The sheer beauty of the first dozen or so will have you reaching for record – it’s ‘single-note, instant soundtrack’ time. And while no synths were used in their recording, the names offer clues as to their origins. Patches like Guitar Pad 02 are particular favourites of mine – a rich, almost hollow atmosphere that builds like some ghostly wind. I can only imagine that the recording process amounted to abusing the strings and using a stack of recording effects. Maybe we should just interview the people responsible as each one sounds like it has its own recording story…

So the Pads are worth the asking price alone. The Melodic section is less atmospheric and more about traditional chimes, bells, flutes and guitars. Whereas the Atmospheres might not quite fit in to more traditional compositions, this lot certainly will. They are all excellently recorded and many make great use of Zodiac’s onboard delay and reverb effects.

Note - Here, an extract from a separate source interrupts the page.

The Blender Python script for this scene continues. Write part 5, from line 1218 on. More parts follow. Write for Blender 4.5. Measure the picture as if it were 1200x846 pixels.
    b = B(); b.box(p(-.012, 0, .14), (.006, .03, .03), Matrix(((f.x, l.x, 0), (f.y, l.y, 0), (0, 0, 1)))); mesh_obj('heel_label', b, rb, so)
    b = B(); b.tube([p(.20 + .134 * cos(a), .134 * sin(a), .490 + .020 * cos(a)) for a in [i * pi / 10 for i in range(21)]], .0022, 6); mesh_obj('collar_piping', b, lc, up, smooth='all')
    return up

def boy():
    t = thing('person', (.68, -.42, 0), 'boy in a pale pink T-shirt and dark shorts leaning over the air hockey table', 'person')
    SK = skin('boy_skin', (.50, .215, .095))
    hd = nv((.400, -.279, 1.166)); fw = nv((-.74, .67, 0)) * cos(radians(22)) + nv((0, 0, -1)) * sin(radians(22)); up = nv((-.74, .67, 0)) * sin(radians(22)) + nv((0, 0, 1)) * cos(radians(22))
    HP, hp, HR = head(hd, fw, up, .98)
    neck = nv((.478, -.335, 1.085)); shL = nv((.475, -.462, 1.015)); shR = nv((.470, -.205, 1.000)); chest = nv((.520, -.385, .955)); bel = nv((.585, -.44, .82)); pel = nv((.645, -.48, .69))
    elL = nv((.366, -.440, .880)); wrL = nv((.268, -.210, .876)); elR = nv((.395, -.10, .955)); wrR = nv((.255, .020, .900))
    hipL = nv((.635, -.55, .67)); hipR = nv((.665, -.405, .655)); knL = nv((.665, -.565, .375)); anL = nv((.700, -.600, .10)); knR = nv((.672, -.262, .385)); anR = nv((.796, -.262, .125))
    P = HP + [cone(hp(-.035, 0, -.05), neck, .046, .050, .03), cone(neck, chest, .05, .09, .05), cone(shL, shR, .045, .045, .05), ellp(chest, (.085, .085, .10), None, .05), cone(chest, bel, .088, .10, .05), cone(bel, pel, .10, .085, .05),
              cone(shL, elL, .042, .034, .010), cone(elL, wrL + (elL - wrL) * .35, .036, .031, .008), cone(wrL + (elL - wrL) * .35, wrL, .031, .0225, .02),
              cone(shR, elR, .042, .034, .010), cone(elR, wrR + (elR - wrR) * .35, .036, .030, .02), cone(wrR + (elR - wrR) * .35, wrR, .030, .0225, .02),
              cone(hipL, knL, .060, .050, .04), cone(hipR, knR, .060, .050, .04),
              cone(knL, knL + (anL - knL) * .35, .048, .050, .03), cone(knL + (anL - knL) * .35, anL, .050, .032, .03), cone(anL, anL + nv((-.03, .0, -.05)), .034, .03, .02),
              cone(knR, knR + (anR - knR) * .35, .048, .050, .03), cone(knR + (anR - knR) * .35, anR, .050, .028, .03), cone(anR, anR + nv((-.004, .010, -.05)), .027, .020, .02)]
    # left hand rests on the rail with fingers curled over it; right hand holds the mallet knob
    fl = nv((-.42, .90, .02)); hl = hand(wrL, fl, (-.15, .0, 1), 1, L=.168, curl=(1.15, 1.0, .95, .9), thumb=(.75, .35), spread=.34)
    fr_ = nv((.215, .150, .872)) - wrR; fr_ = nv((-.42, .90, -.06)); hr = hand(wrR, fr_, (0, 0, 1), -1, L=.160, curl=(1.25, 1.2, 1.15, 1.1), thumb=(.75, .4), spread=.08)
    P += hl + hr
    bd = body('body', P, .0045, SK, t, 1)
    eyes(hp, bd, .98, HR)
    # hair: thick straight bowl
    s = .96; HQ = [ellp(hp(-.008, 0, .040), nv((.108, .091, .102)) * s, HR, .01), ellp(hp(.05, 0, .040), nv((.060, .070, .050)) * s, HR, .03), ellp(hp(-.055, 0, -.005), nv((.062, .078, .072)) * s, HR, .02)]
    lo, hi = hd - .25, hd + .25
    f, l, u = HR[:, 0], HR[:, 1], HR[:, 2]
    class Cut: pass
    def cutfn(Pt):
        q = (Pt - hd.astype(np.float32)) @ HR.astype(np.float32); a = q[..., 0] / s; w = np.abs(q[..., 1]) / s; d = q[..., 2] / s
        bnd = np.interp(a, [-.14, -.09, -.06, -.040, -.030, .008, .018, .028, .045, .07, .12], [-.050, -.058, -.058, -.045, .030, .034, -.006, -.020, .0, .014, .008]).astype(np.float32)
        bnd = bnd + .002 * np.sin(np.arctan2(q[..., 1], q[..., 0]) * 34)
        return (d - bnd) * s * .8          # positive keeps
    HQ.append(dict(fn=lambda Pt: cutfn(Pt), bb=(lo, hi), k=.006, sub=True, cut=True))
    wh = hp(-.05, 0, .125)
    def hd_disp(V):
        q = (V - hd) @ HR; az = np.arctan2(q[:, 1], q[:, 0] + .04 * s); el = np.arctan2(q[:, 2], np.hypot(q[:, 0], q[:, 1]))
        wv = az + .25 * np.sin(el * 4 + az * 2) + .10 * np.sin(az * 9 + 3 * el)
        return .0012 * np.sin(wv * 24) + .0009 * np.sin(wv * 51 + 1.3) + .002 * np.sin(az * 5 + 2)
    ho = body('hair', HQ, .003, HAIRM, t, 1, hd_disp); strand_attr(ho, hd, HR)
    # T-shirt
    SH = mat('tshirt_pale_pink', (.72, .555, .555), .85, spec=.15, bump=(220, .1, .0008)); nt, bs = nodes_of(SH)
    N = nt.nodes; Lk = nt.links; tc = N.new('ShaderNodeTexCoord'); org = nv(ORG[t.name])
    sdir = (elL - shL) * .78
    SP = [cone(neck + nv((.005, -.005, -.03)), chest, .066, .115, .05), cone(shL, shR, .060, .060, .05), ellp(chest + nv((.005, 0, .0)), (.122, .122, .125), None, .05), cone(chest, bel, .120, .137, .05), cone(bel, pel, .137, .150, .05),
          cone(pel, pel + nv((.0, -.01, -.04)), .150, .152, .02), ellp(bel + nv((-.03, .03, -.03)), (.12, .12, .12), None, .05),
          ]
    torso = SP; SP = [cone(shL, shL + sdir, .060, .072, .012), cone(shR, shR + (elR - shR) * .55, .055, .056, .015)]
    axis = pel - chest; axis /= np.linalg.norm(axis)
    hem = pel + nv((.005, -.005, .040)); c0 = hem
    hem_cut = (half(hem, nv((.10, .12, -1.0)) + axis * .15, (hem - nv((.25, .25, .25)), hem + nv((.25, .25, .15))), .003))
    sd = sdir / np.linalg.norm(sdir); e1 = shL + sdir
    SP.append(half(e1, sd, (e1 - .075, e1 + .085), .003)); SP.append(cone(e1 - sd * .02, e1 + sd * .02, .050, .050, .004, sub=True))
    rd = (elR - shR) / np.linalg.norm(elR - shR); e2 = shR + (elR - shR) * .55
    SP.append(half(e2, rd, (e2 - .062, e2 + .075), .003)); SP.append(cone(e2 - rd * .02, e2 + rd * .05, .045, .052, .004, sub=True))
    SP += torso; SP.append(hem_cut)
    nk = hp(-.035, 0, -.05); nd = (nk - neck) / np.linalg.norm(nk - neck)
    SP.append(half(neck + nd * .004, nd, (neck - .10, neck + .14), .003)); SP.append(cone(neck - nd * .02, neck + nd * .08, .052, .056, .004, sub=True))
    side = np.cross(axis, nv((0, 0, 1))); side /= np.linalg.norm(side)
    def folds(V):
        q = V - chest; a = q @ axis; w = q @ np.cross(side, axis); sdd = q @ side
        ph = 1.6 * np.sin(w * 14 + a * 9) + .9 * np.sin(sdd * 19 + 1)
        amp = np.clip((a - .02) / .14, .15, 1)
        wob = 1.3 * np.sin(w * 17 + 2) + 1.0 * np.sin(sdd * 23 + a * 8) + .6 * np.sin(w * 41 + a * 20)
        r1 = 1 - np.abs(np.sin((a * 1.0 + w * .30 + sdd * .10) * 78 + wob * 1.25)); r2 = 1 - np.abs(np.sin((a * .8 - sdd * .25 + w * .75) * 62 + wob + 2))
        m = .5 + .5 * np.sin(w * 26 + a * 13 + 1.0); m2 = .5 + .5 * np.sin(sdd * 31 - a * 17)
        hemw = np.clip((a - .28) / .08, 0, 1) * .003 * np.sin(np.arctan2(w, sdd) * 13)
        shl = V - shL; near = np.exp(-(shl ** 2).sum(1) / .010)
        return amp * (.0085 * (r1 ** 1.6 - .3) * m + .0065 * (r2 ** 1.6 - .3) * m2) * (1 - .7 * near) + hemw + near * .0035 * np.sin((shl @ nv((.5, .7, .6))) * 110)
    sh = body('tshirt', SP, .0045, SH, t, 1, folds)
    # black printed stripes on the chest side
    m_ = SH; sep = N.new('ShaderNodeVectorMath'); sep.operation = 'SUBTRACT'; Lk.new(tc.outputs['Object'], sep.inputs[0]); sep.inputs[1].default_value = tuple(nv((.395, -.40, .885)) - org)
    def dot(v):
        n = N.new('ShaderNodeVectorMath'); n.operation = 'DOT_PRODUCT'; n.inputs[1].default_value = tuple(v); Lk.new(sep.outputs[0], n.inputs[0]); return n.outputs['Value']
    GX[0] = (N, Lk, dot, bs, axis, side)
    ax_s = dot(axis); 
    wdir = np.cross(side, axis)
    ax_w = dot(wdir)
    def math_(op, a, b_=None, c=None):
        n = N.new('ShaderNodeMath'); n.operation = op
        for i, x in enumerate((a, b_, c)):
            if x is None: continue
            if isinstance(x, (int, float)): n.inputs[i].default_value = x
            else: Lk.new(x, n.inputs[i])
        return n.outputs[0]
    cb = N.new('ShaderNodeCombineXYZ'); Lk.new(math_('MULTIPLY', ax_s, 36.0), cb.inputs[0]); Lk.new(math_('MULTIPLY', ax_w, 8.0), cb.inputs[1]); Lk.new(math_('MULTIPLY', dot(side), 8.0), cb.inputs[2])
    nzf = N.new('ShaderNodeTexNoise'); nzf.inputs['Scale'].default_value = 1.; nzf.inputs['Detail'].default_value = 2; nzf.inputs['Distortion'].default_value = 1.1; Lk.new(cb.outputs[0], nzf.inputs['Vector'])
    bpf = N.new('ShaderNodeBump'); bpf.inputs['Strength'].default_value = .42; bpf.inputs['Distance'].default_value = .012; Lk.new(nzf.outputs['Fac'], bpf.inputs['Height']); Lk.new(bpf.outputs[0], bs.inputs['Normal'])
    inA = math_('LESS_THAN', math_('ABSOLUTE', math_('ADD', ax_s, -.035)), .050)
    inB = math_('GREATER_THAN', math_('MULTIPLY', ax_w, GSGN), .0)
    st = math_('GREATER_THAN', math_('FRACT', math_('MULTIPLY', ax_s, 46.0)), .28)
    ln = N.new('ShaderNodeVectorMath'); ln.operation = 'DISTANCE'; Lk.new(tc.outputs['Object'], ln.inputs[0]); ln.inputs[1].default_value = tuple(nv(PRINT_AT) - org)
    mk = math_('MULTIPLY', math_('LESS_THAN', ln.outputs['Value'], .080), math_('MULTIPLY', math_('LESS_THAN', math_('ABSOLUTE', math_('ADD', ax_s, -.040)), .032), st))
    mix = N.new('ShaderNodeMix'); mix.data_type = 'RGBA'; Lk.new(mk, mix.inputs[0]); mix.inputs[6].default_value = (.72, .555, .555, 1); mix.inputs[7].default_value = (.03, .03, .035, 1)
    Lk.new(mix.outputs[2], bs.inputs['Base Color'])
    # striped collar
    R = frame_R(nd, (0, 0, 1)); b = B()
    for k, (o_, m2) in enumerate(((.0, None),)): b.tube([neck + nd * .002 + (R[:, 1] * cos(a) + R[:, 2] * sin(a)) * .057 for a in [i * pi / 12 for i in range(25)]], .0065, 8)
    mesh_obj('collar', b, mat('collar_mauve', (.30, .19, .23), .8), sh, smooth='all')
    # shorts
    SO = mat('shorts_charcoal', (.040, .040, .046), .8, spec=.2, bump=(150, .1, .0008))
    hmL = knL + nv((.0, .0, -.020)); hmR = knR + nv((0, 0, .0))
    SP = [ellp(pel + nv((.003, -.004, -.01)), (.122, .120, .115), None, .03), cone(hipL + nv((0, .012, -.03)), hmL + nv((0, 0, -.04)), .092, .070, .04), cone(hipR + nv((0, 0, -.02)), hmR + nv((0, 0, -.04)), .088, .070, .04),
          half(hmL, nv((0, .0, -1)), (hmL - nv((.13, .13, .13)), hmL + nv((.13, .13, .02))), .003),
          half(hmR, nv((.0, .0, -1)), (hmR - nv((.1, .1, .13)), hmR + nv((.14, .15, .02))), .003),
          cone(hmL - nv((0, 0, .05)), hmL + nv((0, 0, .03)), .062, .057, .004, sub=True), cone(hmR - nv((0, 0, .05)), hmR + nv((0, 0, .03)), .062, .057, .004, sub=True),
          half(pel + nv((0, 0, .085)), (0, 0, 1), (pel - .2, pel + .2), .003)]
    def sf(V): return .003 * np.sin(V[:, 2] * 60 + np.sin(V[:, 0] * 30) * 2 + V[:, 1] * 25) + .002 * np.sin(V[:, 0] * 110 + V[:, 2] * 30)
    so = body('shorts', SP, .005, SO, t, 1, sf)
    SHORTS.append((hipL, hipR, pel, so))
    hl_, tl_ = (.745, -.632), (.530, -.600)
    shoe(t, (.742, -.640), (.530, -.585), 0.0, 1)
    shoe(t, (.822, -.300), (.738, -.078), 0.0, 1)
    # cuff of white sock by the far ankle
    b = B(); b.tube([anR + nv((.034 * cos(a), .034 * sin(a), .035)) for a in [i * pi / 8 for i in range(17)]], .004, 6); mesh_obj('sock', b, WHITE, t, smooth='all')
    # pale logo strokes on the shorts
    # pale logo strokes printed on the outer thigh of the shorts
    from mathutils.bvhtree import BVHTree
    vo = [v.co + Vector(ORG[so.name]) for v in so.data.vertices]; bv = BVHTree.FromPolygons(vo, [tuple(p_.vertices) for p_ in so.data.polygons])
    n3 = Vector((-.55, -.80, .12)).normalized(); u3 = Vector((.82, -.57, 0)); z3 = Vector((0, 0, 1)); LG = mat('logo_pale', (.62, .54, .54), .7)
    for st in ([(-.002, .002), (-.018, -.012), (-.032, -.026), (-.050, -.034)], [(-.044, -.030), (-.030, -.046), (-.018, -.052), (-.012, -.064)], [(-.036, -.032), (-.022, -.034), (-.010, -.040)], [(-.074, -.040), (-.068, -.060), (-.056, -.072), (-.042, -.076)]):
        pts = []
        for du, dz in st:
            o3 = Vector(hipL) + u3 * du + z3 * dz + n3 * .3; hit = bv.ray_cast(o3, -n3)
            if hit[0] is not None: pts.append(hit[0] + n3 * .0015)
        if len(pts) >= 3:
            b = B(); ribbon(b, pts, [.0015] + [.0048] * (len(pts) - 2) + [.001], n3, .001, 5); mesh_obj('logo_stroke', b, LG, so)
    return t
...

Within the Bass section you obviously get some of the more low-frequency instruments, with deeply effected samples from various brass and stringed instruments. My only criticism is that some of these do sound a little ‘sampled’ at their extremes – something that is always going to happen in a collection like this.

The Percussion section has bamboos, Burmese drums, gongs and marimbas and sounds a little ordinary compared to what has gone before. The Zodiac Kits put the percussion sounds in the right context, however, with different bits, hits, pieces and glitches spread together across your keyboard. The Musique Concrète and Zodiac Glitch sets in particular will inspire you to be the next Pierre Schaeffer. The final, Experiment Atonal, section is just that.

It’s like the Pads section but far more ‘out-there’. In that section you just want to immerse yourself and lie there like a baby in a womb; here, it’s that but a lot more wobbly – certainly more interesting but far less peaceful.

Overall, this is one of the most interesting collections I have come across. I love the atmosphere, vibe and direction of the whole collection and applaud its recording philosophy. So it’s not only inspiring musically – there might even be a feature in this very magazine on how it was recorded.